Analysis: The Court held that the trial court had adopted a perverse approach in rejecting the testimony of injured eyewitnesses on immaterial discrepancies and in treating corroborative deficiencies as fatal to the prosecution case. The Court reiterated that criminal cases are governed by proof beyond reasonable doubt, but that minor inconsistencies, omissions, or embellishments which do not strike at the core of the prosecution story do not warrant rejection of otherwise credible evidence. It further held that related or interested witnesses are not to be discarded mechanically, that the common object of an unlawful assembly may be inferred from the surrounding circumstances, weapons used, and the conduct of the participants, and that non-explanation of injuries on an accused is only a relevant circumstance and not by itself sufficient to discredit the prosecution. The telephonic information relied upon as an FIR was found to be cryptic and not sufficient to displace the later prompt FIR recorded at the police station.

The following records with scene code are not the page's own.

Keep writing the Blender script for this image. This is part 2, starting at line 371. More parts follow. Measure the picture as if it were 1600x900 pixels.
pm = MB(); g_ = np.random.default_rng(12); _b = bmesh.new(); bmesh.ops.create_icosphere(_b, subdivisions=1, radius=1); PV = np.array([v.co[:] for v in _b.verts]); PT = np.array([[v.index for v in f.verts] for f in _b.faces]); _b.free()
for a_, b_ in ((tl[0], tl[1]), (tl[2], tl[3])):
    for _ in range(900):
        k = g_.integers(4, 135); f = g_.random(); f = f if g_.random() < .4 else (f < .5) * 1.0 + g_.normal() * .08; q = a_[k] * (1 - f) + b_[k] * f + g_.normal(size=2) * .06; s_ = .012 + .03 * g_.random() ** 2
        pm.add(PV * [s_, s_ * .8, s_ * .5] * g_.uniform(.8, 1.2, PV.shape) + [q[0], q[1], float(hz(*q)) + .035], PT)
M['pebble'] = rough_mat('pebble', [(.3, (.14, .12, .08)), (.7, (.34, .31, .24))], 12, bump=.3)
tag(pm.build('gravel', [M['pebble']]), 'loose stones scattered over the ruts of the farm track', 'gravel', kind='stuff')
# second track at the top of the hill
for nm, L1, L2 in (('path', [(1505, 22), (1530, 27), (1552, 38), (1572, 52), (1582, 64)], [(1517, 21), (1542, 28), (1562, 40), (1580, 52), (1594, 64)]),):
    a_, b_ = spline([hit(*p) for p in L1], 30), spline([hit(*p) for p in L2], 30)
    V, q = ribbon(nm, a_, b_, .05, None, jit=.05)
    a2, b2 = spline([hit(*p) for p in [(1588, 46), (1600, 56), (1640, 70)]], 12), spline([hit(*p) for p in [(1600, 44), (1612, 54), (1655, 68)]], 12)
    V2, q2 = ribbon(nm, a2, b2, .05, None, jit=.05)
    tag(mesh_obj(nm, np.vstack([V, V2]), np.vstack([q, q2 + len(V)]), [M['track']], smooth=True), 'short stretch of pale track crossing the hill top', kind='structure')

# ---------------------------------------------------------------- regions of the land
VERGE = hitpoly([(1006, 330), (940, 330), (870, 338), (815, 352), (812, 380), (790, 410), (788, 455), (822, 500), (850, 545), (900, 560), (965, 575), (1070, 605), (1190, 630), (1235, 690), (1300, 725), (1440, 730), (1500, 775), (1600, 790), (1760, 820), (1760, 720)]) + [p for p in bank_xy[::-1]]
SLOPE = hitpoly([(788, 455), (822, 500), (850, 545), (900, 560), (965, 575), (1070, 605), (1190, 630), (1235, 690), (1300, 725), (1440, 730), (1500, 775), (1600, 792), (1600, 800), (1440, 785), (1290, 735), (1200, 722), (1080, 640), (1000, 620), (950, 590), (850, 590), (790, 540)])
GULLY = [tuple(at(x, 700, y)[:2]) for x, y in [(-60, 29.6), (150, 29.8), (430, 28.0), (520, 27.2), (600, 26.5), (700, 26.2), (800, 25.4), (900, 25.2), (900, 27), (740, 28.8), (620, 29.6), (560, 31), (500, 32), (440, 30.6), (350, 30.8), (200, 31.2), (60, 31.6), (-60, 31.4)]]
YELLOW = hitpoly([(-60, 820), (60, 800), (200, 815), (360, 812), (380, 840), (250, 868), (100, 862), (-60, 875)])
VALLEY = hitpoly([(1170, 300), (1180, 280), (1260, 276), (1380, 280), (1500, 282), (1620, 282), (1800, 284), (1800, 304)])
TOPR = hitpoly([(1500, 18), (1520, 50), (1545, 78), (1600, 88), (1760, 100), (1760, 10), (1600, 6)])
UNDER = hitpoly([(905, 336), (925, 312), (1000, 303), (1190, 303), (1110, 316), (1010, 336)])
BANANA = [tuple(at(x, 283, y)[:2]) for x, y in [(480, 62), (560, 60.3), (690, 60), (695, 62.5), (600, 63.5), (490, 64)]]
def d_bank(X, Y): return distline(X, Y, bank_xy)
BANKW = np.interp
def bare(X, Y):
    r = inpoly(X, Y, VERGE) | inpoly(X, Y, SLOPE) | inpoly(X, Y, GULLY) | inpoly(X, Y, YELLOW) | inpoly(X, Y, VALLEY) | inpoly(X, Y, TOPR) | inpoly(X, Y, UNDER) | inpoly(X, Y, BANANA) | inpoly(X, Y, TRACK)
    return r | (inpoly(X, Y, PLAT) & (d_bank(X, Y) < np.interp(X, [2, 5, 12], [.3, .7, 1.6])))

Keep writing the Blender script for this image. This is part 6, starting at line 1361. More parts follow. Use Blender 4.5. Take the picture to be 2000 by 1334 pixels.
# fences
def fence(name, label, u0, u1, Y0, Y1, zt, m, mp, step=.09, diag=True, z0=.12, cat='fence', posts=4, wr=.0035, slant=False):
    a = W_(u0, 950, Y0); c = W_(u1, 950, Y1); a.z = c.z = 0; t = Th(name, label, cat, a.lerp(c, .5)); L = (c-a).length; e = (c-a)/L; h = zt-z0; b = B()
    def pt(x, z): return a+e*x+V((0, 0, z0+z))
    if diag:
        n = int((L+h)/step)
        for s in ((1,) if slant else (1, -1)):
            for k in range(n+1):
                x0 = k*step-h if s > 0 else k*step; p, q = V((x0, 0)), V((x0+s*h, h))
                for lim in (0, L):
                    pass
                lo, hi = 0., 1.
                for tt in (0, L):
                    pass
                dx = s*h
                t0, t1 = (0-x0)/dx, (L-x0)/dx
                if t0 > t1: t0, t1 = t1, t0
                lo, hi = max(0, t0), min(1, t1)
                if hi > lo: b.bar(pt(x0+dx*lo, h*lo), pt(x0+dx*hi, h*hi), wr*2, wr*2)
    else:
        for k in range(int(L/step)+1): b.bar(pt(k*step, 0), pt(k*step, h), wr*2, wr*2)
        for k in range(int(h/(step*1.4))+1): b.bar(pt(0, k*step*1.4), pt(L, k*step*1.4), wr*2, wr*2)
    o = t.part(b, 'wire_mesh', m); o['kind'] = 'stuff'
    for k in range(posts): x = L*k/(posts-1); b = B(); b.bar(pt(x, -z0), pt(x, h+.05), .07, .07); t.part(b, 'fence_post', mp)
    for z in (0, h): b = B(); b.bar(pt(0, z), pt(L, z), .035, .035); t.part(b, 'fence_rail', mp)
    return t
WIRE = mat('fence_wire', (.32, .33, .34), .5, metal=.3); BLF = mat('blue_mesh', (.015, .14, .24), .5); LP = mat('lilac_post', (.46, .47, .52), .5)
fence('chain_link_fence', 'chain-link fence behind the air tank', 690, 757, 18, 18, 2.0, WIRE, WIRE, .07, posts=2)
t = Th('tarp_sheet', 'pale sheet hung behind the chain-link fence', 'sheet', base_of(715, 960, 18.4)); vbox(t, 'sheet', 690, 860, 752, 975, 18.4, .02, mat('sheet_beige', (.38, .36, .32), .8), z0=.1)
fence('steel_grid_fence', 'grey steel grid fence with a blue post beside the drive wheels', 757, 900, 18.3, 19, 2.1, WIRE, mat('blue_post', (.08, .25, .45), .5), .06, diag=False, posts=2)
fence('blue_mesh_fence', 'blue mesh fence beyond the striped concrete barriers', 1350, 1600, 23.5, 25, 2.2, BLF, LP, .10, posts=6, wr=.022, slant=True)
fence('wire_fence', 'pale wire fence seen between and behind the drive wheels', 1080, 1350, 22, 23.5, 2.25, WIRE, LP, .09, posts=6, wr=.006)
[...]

Conclusion: The reversal of acquittal was upheld in respect of the appellants named and consistently implicated by the injured eyewitnesses, and their conviction for offences arising out of the unlawful assembly was sustained. Appellants not consistently named or not adequately connected were given the benefit of doubt and acquitted.
Ratio Decidendi: An appellate court may reverse an acquittal where the trial court's appreciation of evidence is perverse, and credible injured eyewitness testimony showing participation in an unlawful assembly and common object cannot be rejected merely for minor contradictions, while cryptic pre-FIR information and unexplained injuries on an accused do not by themselves displace the prosecution case.